When it comes down to running, most people assume that it just involves your legs and feet to move to get you from one place to the other. Ofcourse it’s true in some way that the lower body does most of the effort, however if you do not know how to handle your upperbody then you will eventually go slower, while delivering much more effort. Underneath I will explain the most common running errors that runners make and explain what is wrong and how to fix it.

Swinging your arms from side-to-side
Some runners move their arms from side-to-side when running. If you do this then you’re making running way harder then it needs to be. The objective of running is to have you move forward, in order to do that in the most energy efficient way your total body has to make movements that consist out of forward-backward movements. When you move your arms from side-to-side you are wasting energy that your body needs to move forward, therefore making it harder then it  needs to be.
Fix: Imagine a Nordic walker, you know, those people who have two sticks in their hands when they walk, like they are skiing. Now imagine that you have the same 2 sticks in your hands while you’re running, you’re not going to let those sticks go from side to side are you? that would be way impractical and you would trip! Nordic Walkers use those sticks to have a good technique, you can use your imaginary walking sticks to improve your technique as well.

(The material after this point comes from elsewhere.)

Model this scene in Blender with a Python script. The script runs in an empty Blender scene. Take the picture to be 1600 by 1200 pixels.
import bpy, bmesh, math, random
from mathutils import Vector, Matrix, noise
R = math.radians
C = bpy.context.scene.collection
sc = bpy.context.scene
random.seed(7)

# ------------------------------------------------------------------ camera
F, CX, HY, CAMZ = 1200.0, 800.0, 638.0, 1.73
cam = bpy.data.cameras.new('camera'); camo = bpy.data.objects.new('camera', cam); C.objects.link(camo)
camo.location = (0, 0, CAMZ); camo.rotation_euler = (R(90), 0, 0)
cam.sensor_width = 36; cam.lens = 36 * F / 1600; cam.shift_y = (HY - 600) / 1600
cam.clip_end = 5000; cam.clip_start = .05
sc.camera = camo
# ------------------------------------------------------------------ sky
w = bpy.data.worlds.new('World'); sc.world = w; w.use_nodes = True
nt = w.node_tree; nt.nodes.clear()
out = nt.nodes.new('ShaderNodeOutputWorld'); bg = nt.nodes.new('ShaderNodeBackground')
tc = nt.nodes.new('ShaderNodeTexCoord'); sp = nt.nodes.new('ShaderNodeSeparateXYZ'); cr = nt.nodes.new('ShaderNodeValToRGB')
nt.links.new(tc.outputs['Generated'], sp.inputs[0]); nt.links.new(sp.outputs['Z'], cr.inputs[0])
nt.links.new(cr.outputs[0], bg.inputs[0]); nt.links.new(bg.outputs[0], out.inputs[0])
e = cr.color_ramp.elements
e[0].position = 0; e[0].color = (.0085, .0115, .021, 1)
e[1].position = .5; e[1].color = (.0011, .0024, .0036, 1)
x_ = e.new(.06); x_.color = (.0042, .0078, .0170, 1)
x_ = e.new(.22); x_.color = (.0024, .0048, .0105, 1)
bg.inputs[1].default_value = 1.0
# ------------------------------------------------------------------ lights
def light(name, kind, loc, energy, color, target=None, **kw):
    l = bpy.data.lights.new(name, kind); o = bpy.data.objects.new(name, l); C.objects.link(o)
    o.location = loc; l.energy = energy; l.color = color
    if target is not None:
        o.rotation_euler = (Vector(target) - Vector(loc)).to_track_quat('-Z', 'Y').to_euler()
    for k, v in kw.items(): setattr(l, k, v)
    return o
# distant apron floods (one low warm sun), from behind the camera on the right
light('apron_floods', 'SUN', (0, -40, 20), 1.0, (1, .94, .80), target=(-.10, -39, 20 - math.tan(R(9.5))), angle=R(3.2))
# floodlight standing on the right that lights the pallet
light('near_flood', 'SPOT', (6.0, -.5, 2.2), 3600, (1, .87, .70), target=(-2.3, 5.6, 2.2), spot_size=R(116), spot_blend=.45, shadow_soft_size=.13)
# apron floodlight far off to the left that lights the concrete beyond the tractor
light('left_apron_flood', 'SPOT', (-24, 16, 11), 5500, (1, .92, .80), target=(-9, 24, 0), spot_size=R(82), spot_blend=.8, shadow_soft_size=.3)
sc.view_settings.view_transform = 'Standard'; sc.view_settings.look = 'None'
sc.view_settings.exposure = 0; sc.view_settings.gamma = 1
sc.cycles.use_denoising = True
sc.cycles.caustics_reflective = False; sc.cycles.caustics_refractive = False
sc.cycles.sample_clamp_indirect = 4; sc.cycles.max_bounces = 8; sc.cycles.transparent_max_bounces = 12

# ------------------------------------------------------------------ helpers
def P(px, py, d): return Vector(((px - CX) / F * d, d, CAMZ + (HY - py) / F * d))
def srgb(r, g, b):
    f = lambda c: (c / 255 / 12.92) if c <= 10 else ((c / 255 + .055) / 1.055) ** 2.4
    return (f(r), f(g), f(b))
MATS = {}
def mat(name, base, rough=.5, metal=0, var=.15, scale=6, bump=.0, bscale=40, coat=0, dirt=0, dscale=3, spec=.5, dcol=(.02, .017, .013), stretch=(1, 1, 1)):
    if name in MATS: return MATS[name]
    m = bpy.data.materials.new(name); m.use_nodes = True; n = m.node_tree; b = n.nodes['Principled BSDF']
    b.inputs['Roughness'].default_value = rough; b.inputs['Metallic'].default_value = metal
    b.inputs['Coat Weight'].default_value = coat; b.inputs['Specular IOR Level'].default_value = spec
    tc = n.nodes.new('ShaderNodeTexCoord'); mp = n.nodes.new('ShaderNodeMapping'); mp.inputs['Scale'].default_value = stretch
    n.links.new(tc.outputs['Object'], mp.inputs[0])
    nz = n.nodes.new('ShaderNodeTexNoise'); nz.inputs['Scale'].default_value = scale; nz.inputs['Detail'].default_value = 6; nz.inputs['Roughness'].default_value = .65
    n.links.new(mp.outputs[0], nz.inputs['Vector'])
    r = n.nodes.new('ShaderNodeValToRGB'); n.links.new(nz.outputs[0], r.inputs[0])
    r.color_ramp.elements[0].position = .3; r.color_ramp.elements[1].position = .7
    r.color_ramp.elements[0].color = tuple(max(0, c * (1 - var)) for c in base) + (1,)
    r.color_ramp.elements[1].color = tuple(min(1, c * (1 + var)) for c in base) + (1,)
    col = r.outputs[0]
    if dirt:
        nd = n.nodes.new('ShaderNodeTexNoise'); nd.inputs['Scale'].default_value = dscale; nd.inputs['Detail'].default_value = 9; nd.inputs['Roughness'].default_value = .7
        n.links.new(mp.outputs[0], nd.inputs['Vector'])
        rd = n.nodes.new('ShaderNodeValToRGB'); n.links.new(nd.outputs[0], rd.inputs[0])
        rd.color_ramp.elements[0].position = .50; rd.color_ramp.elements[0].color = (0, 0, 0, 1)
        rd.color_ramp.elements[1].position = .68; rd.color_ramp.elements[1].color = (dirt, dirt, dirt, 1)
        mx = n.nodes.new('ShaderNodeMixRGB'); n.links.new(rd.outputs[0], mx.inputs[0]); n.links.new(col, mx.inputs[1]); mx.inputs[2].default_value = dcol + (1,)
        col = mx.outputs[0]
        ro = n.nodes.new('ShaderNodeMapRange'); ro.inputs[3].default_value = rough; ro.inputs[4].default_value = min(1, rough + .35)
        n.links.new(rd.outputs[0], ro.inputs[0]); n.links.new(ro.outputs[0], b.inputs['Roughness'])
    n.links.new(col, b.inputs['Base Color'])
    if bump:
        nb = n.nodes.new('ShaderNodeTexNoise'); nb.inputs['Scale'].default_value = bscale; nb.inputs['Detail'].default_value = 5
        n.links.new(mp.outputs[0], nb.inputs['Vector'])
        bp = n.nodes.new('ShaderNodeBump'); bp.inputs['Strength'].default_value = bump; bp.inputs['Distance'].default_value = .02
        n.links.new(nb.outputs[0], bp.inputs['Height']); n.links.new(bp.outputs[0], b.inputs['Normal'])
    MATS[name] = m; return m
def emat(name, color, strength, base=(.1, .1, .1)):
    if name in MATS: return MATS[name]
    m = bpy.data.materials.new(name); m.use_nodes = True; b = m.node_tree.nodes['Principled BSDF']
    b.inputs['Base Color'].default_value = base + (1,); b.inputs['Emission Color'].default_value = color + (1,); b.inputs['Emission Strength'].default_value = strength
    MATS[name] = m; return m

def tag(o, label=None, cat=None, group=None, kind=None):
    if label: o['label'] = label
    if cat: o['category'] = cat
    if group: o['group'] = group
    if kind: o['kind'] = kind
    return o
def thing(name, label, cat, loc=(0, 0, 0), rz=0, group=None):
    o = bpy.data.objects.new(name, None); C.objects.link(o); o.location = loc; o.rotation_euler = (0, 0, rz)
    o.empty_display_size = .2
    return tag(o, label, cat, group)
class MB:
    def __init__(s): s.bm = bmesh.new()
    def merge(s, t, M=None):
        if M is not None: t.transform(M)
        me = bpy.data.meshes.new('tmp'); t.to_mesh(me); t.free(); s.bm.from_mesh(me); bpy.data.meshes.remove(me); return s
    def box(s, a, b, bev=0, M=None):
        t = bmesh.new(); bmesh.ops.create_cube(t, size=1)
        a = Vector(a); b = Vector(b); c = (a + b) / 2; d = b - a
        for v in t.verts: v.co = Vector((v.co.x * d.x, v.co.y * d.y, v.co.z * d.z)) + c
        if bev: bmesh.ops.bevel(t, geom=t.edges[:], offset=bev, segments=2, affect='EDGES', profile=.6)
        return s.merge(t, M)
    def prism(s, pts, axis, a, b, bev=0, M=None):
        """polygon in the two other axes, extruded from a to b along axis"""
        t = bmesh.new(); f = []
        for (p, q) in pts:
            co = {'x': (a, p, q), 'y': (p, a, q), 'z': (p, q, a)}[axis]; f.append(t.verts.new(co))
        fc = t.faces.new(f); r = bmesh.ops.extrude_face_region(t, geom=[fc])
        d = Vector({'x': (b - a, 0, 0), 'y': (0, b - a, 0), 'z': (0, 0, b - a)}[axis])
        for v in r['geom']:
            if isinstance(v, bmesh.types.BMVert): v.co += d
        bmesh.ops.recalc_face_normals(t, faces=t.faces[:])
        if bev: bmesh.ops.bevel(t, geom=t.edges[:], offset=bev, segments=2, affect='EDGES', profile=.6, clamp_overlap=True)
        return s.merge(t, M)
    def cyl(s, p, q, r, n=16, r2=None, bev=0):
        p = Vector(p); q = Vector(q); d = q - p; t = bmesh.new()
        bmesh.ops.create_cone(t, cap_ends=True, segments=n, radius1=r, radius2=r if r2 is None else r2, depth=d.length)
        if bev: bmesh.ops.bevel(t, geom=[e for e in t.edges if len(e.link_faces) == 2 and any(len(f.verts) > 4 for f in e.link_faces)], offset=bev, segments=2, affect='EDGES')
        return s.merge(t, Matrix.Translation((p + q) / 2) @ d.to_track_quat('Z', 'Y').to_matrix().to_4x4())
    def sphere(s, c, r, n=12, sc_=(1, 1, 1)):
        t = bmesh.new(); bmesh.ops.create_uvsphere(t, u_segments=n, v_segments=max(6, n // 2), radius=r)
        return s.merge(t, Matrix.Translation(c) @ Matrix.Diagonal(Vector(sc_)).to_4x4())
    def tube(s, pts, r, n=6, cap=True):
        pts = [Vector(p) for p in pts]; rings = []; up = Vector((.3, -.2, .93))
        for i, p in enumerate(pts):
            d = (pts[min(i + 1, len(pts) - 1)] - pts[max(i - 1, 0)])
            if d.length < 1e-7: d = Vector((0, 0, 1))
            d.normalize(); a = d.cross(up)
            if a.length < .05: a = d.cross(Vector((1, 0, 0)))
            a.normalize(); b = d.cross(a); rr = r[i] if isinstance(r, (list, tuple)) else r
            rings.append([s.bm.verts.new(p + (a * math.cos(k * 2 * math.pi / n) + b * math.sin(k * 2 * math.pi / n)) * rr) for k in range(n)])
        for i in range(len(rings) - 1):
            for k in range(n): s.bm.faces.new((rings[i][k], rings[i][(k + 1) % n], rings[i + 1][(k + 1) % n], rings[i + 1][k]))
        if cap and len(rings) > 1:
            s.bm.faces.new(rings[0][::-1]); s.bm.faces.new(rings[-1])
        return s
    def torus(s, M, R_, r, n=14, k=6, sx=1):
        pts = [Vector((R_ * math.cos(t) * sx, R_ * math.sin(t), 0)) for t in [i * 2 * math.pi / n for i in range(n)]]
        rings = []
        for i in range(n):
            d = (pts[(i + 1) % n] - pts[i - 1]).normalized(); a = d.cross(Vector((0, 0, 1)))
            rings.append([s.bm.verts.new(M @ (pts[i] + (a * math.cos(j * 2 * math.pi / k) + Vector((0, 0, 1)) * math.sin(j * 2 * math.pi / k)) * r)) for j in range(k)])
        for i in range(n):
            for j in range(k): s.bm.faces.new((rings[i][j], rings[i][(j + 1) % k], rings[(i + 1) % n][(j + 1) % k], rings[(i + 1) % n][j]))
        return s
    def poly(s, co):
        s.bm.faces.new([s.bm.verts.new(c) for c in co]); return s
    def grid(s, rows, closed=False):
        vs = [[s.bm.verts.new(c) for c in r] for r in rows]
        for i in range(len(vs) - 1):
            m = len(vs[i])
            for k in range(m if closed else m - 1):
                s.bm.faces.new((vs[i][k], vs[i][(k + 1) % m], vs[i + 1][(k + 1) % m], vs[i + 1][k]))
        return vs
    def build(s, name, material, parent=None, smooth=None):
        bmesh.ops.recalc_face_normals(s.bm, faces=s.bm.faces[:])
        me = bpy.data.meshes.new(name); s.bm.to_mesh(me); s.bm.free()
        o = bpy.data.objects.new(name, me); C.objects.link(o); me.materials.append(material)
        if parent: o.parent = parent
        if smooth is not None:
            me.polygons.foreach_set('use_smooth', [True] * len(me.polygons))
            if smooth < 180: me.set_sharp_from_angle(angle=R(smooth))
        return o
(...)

 Leaning forward from the waist
Another common mistake made is that runners lean from the waist instead of leaning the whole body slightly forward in a straight line, from their ankle to their shoulders. When you lean forward from the waist it looks like you are going to fall, this position not only causes for a very tight lower back and difficulty with breathing but because you’re moving your centre of gravity forward you get pulled to the ground, making it that much harder to run. There is one proper way of running: a slighty forward position from the ankles to the shoulders .
Fix: Imagine that you have 2 strings attached to your body: 1 on your head which pulls you up like a puppet and another one on your chest which pulls you forward, now start running and keep those strings in mind. These imaginary string will have you hold a more upright position stopping you from leaning from your waist.

Tightening their muscles
With this I mean: squeezing your hands and tightening their face/shoulder muscles. When you run the mucles in your upperbody shouldn’t be tightened anymore then needed, when you start running they will tighten as much as needed and that will be it, don’t force your muscles to tighten even further, this means don’t make weird faces and don’t pull your shoulders up to the point where your neck has dissapeared, it’s just unnecessary . This will result in all kinds of muscle pains which will leave you in pain during and after running, which is not something you are looking to achieve.
Fix: When it comes down to making your hands into a fist and squeezing them at hard as you can, try this: imagine you are holding a piece of paper between your thumb and your indexfinger, hold it very loosely and don’t squeeze it. When we look at the shoulder and face muscles there is really only one solution: RELAX! What I sometimes do when I feel that my shoulder/neck muscles are tightened: I jump around and imagine that I do  not have any bones in my arms/shoulders/neck and just let my arms jump around, this instantly makes those muscles more relaxed and it always works for me. This is an on-the-spot solution for a little amount of tension, if you’re having serious troubles you can either do stretches, have a massage or get physiotherapy if things aren’t getting any better.

Tilting their head
Some runners tilt their head forward, backward or from side to side while running, this is not proper running form and, again, causes your body to waste energy that it needs for running.
Fix: Just like “Leaning from the waist”, imagine there is a string at the top of your head pulling your head up, this will force you to lift your head up. Try to look 20 metres in front of you instead of looking down at your feet, that will also cause you to lift your head up and avoid it from tilting.

Upper Body Allignment

Overall you head, shoulder, hips and ankles should all be ligned up. Basically there has to be an imaginary straight line from you ankles to you head, which does not bend at your hips, shoulders or head. This imaginary line should be slightly leaned forward, causing your total body to lean forward, so still not bending from the waist! Take a look at this guys upper body allignment to see what I mean.

Running form


Overall it is important to swing your arms from the front to the back, lean your total body forward instead of bending at the waist causing you to look like you’re about to fall, relax the muscles in you upper body and hold you head in line with you shoulders, hips and ankles, not causing it to swing or tilt in any direction. If you do all this then there won’t be anything wrong with you upper body running technique which should cause you to have a more relaxed, easier and more enjoyable run.